Pour l’OCDE (Perspectives des migrations internationales 2021), la concentration des immigrés dans certaines zones, en particulier dans les quartiers pauvres et à la périphérie des grandes métropoles engendre des effets complexes sur l’intégration. Si, dans un premier temps, cette installation peut être associée pour l’immigré à de meilleures perspectives d’emploi, à plus long terme, cette concentration nuit à l’acquisition de la langue du pays d’accueil et, bien souvent, à la scolarité des enfants d’immigrés. Il semble également que la ségrégation résidentielle ait des effets plus négatifs sur les femmes que sur les hommes. Pour l’OCDE, la priorité des pouvoirs publics ne devrait pas consister à prévenir la ségrégation résidentielle des immigrés, mais plutôt à renforcer la mobilité en dehors de ces zones. Il faudrait aussi accorder une plus grande attention à l’accès des immigrés à des logements de qualité.
Parmi les autres discriminations figurent les 5,3 millions d’emplois interdits aux étrangers ou les difficultés administratives pour obtenir une autorisation de travail.
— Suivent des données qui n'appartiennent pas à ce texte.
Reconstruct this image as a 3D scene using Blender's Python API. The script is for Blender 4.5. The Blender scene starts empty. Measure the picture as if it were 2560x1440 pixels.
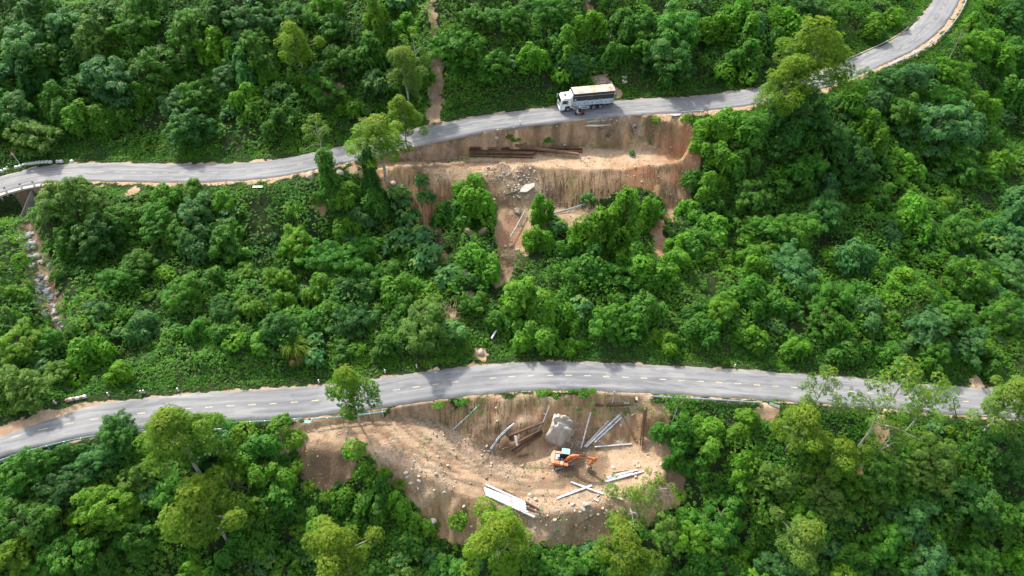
import bpy, bmesh, math, random
import numpy as np
from mathutils import Vector, Matrix, Euler
R = math.radians
random.seed(11)
rng = np.random.default_rng(11)
SC = bpy.context.scene
COL = SC.collection

# ------------------------------------------------------------------ camera
FPX, PITCH, CAMZ = 1708.0, R(46.0), 87.5
CD = np.array([0.0, math.cos(PITCH), -math.sin(PITCH)])
CU = np.array([0.0, math.sin(PITCH), math.cos(PITCH)])
CR = np.array([1.0, 0.0, 0.0])
cam_data = bpy.data.cameras.new('camera')
cam = bpy.data.objects.new('camera', cam_data)
COL.objects.link(cam)
cam.location = (0, 0, CAMZ)
cam.rotation_euler = (R(90) - PITCH, 0, 0)
cam_data.sensor_width = 36
cam_data.lens = FPX / 2560 * 36
cam_data.clip_end = 3000
SC.camera = cam

# ------------------------------------------------------------------ world, sun, exposure
SUN_EL, SUN_AZ = R(46), math.atan2(-2.67, 4.0)        # azimuth measured from +Y towards +X
sun_dir = Vector((math.sin(SUN_AZ) * math.cos(SUN_EL), math.cos(SUN_AZ) * math.cos(SUN_EL), math.sin(SUN_EL)))
W = bpy.data.worlds.new('World')
SC.world = W
W.use_nodes = True
wn = W.node_tree
sky = wn.nodes.new('ShaderNodeTexSky')
sky.sky_type = 'NISHITA'
sky.sun_disc = False
sky.sun_elevation = SUN_EL
sky.sun_rotation = SUN_AZ % (2 * math.pi)
sky.air_density = 1.0
sky.dust_density = 3.0
bg = wn.nodes['Background']
bg.inputs['Strength'].default_value = 0.15
hz = wn.nodes.new('ShaderNodeHueSaturation'); hz.inputs['Saturation'].default_value = .5   # thin white cloud
wn.links.new(sky.outputs[0], hz.inputs['Color']); wn.links.new(hz.outputs[0], bg.inputs[0])
sl = bpy.data.lights.new('sun', 'SUN')
sl.energy = 2.3
sl.angle = R(3.0)
sl.color = (1.0, 0.95, 0.87)
so = bpy.data.objects.new('sun', sl)
COL.objects.link(so)
so.rotation_euler = (-sun_dir).to_track_quat('-Z', 'Y').to_euler()
SC.view_settings.view_transform = 'Standard'
SC.view_settings.look = 'None'
SC.view_settings.exposure = 1.28
SC.view_settings.gamma = 1.0
SC.cycles.max_bounces = 5
SC.cycles.diffuse_bounces = 3
SC.cycles.transmission_bounces = 3
SC.cycles.caustics_reflective = False
SC.cycles.caustics_refractive = False

# ------------------------------------------------------------------ noise
def _hash(ix, iy, s):
    h = (ix.astype(np.int64) * 374761393 + iy.astype(np.int64) * 668265263 + s * 974634777) & 0xffffffff
    h = ((h ^ (h >> 13)) * 1274126177) & 0xffffffff
    h = (h ^ (h >> 16)) & 0xffffffff
    return h / 4294967295.0
def vn(x, y, s=0):
    x = np.asarray(x, float); y = np.asarray(y, float)
    ix = np.floor(x); iy = np.floor(y)
    fx = x - ix; fy = y - iy
    fx = fx * fx * (3 - 2 * fx); fy = fy * fy * (3 - 2 * fy)
    a = _hash(ix, iy, s); b = _hash(ix + 1, iy, s); c = _hash(ix, iy + 1, s); d = _hash(ix + 1, iy + 1, s)
    return (a * (1 - fx) + b * fx) * (1 - fy) + (c * (1 - fx) + d * fx) * fy
def fbm(x, y, s=0, o=4):
    t = 0.0; a = 0.5; n = 0.0
    for k in range(o):
        t = t + a * vn(np.asarray(x) * 2 ** k, np.asarray(y) * 2 ** k, s + k * 17); n += a; a *= 0.5
    return t / n                     # 0..1
def sst(a, b, x):
    t = np.clip((x - a) / (b - a), 0, 1)
    return t * t * (3 - 2 * t)

# ------------------------------------------------------------------ survey helpers: photo points to points on a level
def at_z(px, py, z):
    d = CD + (px - 1280) / FPX * CR + (720 - py) / FPX * CU
    t = (z - CAMZ) / d[2]
    return np.array([0, 0, CAMZ]) + d * t
def to_px(P):
    P = np.atleast_2d(P) - np.array([0, 0, CAMZ])
    dep = P @ CD
    return np.stack([1280 + FPX * (P @ CR) / dep, 720 - FPX * (P @ CU) / dep, dep], 1)

LOW_PX = [(-60, 1122, 8.5), (0, 1105, 7.6), (42, 1088, 7.2), (105, 1073, 6.5), (161, 1061, 6), (216, 1050, 5.5), (325, 1036, 4.8), (440, 1025, 4.1), (533, 1017, 3.6),
          (733, 1007, 2.6), (783, 1003, 2.4), (880, 991, 2), (978, 977, 1.5), (1025, 970, 1.3), (1072, 963, 1.1), (1200, 948, .6), (1300, 940, .2), (1430, 938, -.1),
          (1600, 945, -.6), (1704, 952, -.9), (1760, 954, -1.1), (1850, 960, -1.4), (1940, 966, -1.7), (2100, 977, -2.1), (2250, 990, -2.5), (2420, 1005, -3), (2480, 1008, -3.2), (2640, 1016, -3.7)]
UP_PX = [(-60, 486, 12.6), (0, 461, 12.9), (60, 445, 13.1), (130, 433, 13.3), (200, 430, 13.5), (267, 430, 13.7), (347, 432, 13.8), (430, 433.5, 14), (512, 433, 14.2), (597, 431, 14.3), (638, 427, 14.4),
         (680, 423, 14.5), (721, 417, 14.6), (762, 409, 14.7), (883, 382, 15), (1000, 352, 15.2), (1115, 327, 15.5), (1200, 309, 15.7), (1300, 296, 15.9), (1400, 284, 16), (1526, 272, 16.2),
         (1602, 267, 16.3), (1679, 264, 16.4), (1752, 259, 16.5), (1866, 245, 16.7), (1901, 239, 16.7), (1980, 222, 16.9), (2060, 199, 17), (2118, 177, 17.1), (2143, 167, 17.2), (2237, 125, 17.4), (2258, 114, 17.4),
         (2295, 91, 17.5), (2322, 65.5, 17.6), (2343, 41, 17.6), (2360, 15, 17.7), (2372, -12, 17.7), (2384, -50, 17.8)]
def smooth_line(pts, sig):
    P = np.array([at_z(a, b, c) for a, b, c in pts])
    xs = np.arange(P[0, 0] - 120, P[-1, 0] + 120, 0.5)
    def ext(v, k):
        v2 = np.interp(xs, P[:, 0], v)
        s0 = (v[3] - v[0]) / (P[3, 0] - P[0, 0]); s1 = (v[-1] - v[-4]) / (P[-1, 0] - P[-4, 0])
        lo = xs < P[0, 0]; hi = xs > P[-1, 0]
        v2[lo] = v[0] + s0 * k * (1 - np.exp((xs[lo] - P[0, 0]) / k)) * -1
        v2[hi] = v[-1] + s1 * k * (1 - np.exp(-(xs[hi] - P[-1, 0]) / k))
        return v2
    g = np.exp(-0.5 * (np.arange(-30, 31) * 0.5 / sig) ** 2); g /= g.sum()
    sm = lambda v: np.convolve(np.pad(v, 30, 'edge'), g, 'valid')
    return xs, sm(ext(P[:, 1], 30.)), sm(ext(P[:, 2], 30.))
LX, LY, LZ = smooth_line(LOW_PX, 2.2)
UX, UY, UZ = smooth_line(UP_PX, 2.2)
LC = 1 / np.sqrt(1 + np.gradient(LY, LX) ** 2)
UC = 1 / np.sqrt(1 + np.gradient(UY, UX) ** 2)
HWL, HWU = 2.85, 2.75           # asphalt half widths
SHL, SHU = 3.5, 3.65            # with the dirt shoulders
def road_l(x): return np.interp(x, LX, LY), np.interp(x, LX, LZ), np.interp(x, LX, LC)
def road_u(x): return np.interp(x, UX, UY), np.interp(x, UX, UZ), np.interp(x, UX, UC)

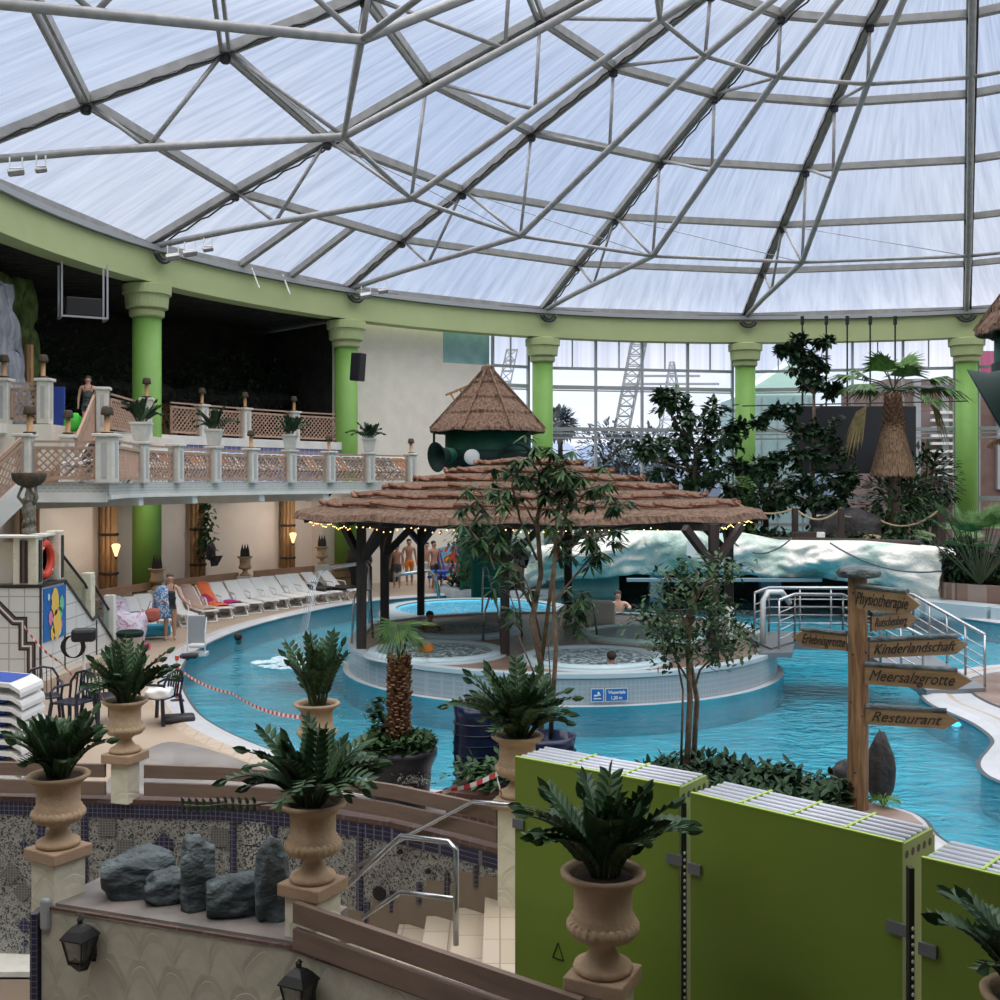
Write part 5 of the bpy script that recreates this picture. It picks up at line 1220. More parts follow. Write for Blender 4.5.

De même, les diplômes de certains étrangers ne sont pas reconnus en France de sorte que l’écart d’accès à l’emploi entre immigrés et non immigrés est plus grand pour les immigrés qualifiés. Ainsi, les immigrés diplômés sont aussi surexposés au chômage et de manière plus importante que les non-diplômés. Pour autant, leur taux d’emploi est toujours supérieur à celui des immigrés non diplômés.